Great songs, yes, but without Sia’s nervy verve.
Reviews
Sia, “This Is Acting”

Great songs, yes, but without Sia’s nervy verve.

Words: A.D. Amorosi

January 26, 2016

2016. Sia This Is Acting cover hi-res

Sia-2016-This_Is_Acting_cover_hi_resSia
This Is Acting
MONKEY PUZZLE/RCA
5/10

At the previous peak of Sia’s career, she was a songwriter/singer whose tunes for Christina Aguilera, Beyoncé, Rihanna, and beyond were grand and beguilingly emotional: power ballads for the trap-hop generation.
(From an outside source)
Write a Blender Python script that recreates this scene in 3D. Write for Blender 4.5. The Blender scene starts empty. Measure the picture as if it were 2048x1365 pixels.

Once she finally started to portray the angst behind windswept addiction in her own songs, such as “Chandelier,” Sia’s ache (and knack for a catchy sadness) sounded even fuller. On this seventh album, she took back songs that Adele and Rihanna passed on, making This Is Acting a juicy prospect—that is, until you realize that Sia’s formula sounds rote and remote rather than urgent and intimate in her own hands. Maybe Acting is meant to show the puppet-string machinations of the music biz, but it doesn’t come across as such when you hear Sia aping the rounded tones of Adele on the soulful “Alive” and the “Classical Gas”-y “Bird Set Free.” It’s almost imitative of the Brit hit-maker for whom the songs were written. Same too of “Cheap Thrills,” which was penned for Rihanna: it’s got all of the chinks and clicks, but none of RiRi’s kinky sensuality. The intended-for-Beyoncé “Footprints” and the blandly anthemic “Unstoppable” are faceless at best. Great songs, yes, but without Sia’s nervy verve. Only the husky cocktail noir of “One Million Bullets” and the gorgeously odd “Reaper” seem hauntingly all hers.